Чтобы запись созерцаний стала полезной, она должна быть сделана как бы штрихами или мазками, каждый из которых и есть запись отдельного созерцания. Благодаря множеству созерцаний предмет может быть описан всесторонне. Вот тогда описание обретает ценность, делающую его знанием.
Где взять эти штрихи в отношении внимания? Очевидный ответ: из созерцаний. И совсем не очевидный встречный вопрос: из чьих? Если мы играем в науку, то все должно быть по правилам: хочешь выглядеть настоящим ученым, делай открытия! Если же вопрос в том, что мне действительно нужно знать, что такое внимание, и без этого я просто в беде, то причем тут то, как я буду выглядеть?! Мне все равно, будут ли меня считать настоящим ученым!

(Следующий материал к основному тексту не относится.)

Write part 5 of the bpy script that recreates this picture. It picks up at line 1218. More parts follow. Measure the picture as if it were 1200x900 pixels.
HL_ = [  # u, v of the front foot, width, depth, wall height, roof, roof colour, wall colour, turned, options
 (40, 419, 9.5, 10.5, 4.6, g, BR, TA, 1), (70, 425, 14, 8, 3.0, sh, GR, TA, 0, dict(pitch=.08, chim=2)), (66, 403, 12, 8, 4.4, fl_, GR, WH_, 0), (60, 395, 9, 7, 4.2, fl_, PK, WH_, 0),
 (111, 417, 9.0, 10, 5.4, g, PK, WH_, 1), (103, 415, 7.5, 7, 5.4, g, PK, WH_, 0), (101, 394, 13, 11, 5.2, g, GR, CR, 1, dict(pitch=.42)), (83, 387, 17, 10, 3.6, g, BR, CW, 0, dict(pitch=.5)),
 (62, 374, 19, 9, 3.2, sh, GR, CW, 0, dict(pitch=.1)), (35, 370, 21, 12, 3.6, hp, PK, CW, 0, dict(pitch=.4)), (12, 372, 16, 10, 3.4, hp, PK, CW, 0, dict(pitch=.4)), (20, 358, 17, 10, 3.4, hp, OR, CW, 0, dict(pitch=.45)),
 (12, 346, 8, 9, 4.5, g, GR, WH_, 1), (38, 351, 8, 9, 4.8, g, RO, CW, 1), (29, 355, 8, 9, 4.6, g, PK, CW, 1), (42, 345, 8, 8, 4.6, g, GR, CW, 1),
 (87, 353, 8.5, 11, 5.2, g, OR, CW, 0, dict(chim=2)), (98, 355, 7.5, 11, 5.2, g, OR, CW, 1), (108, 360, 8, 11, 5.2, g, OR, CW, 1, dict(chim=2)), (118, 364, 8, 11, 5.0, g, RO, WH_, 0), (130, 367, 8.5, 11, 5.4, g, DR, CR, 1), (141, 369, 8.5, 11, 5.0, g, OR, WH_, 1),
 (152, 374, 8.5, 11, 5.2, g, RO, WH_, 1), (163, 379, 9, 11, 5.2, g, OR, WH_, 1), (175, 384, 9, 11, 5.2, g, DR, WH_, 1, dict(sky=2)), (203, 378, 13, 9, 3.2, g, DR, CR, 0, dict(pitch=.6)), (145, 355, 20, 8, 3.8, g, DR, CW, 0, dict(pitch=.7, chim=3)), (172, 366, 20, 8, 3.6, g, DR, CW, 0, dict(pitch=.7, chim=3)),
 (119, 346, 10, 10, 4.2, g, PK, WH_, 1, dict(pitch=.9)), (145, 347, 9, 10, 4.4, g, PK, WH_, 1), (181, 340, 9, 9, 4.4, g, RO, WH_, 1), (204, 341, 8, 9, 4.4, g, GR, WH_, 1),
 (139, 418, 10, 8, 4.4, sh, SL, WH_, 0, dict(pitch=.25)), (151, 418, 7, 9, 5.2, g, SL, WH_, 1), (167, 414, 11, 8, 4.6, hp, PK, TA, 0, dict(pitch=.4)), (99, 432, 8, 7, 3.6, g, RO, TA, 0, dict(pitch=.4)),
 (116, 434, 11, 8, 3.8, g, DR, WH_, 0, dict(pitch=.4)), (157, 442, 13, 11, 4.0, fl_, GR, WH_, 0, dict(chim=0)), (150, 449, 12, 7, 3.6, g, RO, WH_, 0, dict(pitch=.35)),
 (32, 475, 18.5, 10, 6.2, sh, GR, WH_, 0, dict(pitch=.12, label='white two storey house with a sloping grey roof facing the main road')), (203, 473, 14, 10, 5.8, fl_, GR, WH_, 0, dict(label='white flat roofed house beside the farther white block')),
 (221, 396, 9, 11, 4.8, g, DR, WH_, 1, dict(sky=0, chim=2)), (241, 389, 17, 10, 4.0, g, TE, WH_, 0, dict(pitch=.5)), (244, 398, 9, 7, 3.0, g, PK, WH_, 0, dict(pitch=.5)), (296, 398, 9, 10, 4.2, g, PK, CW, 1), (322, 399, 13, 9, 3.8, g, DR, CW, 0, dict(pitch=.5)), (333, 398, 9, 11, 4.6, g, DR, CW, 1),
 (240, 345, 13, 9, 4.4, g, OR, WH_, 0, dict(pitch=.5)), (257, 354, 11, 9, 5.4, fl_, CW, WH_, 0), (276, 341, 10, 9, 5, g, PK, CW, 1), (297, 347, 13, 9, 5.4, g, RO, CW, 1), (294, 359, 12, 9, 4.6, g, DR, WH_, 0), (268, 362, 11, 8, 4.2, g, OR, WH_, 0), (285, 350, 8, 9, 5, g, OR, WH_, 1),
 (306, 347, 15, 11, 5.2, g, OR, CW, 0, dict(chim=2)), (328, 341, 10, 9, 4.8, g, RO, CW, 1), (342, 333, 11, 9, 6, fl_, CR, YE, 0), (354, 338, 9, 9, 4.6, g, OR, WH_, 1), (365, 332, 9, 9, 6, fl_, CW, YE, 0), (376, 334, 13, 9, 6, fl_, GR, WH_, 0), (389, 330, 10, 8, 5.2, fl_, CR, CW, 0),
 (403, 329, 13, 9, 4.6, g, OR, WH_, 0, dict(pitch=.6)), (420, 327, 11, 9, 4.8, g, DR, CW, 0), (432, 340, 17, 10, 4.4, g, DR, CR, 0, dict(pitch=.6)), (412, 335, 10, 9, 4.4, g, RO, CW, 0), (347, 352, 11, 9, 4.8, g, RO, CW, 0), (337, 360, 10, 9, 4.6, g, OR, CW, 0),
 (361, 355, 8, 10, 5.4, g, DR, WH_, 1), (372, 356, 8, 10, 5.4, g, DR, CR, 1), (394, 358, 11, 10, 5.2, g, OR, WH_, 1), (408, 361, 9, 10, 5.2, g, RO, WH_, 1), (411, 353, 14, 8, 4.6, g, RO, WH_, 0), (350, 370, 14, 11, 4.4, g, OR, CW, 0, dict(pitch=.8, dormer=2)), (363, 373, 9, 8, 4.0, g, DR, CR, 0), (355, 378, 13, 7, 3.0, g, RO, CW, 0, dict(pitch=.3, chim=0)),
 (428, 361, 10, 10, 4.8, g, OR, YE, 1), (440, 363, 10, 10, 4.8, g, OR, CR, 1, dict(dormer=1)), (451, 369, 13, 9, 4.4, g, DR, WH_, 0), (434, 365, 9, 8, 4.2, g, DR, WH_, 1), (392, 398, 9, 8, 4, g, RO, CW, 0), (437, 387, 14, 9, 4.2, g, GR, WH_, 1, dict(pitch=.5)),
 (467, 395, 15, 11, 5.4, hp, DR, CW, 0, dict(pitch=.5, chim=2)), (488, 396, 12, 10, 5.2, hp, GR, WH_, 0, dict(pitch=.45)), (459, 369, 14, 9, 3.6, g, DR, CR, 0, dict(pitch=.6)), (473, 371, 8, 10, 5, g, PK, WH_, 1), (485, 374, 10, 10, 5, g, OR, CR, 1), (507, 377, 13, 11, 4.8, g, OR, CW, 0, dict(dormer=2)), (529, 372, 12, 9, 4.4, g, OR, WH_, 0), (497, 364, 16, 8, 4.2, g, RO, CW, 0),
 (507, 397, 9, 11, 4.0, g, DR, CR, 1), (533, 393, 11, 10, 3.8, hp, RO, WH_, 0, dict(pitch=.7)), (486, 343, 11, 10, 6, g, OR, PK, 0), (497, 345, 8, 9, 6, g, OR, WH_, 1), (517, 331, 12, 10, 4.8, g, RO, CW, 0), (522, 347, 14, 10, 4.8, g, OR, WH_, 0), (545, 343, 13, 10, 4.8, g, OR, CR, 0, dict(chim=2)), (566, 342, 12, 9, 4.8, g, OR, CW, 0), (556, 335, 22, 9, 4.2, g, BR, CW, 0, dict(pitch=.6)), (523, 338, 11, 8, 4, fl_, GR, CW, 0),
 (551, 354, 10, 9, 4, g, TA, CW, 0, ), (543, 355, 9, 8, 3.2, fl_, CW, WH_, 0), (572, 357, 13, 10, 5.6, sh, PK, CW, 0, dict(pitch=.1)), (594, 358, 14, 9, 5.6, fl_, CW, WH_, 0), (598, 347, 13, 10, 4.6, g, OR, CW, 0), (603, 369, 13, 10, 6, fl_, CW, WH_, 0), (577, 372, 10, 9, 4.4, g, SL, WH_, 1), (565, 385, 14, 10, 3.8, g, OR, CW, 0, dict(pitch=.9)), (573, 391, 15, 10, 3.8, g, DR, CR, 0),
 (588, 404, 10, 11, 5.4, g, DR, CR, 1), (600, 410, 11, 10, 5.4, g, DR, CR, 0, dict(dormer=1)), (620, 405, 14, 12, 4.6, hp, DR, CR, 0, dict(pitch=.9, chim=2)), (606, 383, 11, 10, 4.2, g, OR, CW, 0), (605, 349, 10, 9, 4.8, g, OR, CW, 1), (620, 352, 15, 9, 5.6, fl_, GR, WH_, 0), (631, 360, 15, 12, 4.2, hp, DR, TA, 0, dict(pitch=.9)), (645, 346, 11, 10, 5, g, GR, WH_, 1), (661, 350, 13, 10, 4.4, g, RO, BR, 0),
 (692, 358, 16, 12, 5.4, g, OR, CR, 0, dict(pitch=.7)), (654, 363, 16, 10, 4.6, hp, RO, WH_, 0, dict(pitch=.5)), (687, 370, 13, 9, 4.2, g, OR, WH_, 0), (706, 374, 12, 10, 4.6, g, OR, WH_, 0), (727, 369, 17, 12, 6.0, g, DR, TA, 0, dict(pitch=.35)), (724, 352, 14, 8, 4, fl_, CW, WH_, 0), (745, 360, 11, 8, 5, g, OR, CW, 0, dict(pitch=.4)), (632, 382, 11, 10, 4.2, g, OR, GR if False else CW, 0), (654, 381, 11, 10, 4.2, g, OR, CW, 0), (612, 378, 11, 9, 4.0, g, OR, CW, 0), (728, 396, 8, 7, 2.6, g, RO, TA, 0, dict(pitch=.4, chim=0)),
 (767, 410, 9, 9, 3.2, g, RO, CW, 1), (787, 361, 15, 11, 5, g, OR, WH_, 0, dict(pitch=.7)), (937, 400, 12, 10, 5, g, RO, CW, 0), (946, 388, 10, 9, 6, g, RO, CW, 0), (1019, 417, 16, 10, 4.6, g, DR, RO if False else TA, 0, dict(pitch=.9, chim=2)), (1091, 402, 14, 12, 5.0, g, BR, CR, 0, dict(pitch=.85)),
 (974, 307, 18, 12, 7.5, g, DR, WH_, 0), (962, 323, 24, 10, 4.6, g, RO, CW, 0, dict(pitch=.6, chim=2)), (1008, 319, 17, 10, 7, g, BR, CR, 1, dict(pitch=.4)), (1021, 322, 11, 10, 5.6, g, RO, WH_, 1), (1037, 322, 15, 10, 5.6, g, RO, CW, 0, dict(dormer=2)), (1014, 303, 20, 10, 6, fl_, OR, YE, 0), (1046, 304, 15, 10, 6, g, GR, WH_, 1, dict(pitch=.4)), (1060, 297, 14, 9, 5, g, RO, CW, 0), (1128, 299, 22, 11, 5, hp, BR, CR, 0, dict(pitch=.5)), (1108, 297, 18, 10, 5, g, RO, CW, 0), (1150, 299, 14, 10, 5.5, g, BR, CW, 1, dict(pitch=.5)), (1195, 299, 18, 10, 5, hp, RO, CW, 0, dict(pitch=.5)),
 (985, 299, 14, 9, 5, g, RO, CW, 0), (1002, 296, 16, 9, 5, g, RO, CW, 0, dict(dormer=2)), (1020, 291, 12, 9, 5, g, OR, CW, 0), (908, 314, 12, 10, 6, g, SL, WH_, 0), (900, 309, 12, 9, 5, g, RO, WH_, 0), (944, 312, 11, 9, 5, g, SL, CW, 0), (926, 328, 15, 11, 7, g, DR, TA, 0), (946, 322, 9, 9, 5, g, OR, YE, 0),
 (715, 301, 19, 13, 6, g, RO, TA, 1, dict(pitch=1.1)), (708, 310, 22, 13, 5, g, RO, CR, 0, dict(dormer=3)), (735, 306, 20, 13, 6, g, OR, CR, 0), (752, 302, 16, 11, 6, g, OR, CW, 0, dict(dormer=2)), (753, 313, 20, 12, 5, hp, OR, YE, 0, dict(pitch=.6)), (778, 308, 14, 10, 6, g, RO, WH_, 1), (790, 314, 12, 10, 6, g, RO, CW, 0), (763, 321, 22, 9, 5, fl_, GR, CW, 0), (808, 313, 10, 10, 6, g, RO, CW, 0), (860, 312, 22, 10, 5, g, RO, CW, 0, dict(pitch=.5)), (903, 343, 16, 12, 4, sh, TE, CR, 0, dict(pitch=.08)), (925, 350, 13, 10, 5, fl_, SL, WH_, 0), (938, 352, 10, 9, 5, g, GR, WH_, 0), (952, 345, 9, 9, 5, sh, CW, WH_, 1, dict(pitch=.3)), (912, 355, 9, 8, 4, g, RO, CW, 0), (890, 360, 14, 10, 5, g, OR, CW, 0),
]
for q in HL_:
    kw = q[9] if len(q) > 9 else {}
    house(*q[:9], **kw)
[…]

Поэтому я спокойно и без малейших комплексов воспользуюсь трудом предшественников. А предшественниками для меня являются не только мой брат ученый, но и все те люди, которые наблюдали за собой и сохраняли штрихи исследуемого мною явления. И в первую очередь, это поколения русских людей, чей опыт отложился в языке.
Если до этого я пользовался определениями языковедов, то теперь я воспользуюсь теми примерами из русского языка, в которых сохранился народный опыт.
Итак, еще раз Даль:
«Внимание, внятие, войм. Обрати внимание на это дело. Ты слушаешь без внимания все советы».
Весьма неожиданные слова, за полтора века вышедшие из употребления, – внятие и войм. Пока еще живо обратное внятию – внятность: говори внятно. Но я бы никак не связал его со вниманием. И, похоже, напрасно. Очевидно, что для того чтобы говорить внятно, нужно направлять внимание на то, как произносишь слова. Внятность – это говорение со вниманием. А внятие – внимательное слушание говорения.
Однако слушать советы без внимания – это совсем не то же, что слушать их без внятия. Внятие, условно говоря, направлено именно на говорение. А в отношении советов речь идет не об этом. Ты можешь произносить свои советы внятно, можешь невнятно. Слушающий не обращает внимания не на то, что и как произнесено, а на само содержание совета.
И это тоже неверное определение. Он, может быть, очень внимательно слушал и очень внимательно разглядывал суть совета. Но именно по итогам внимательного рассмотрения и обдумывания принял осознанное решение не следовать совету. И так много раз.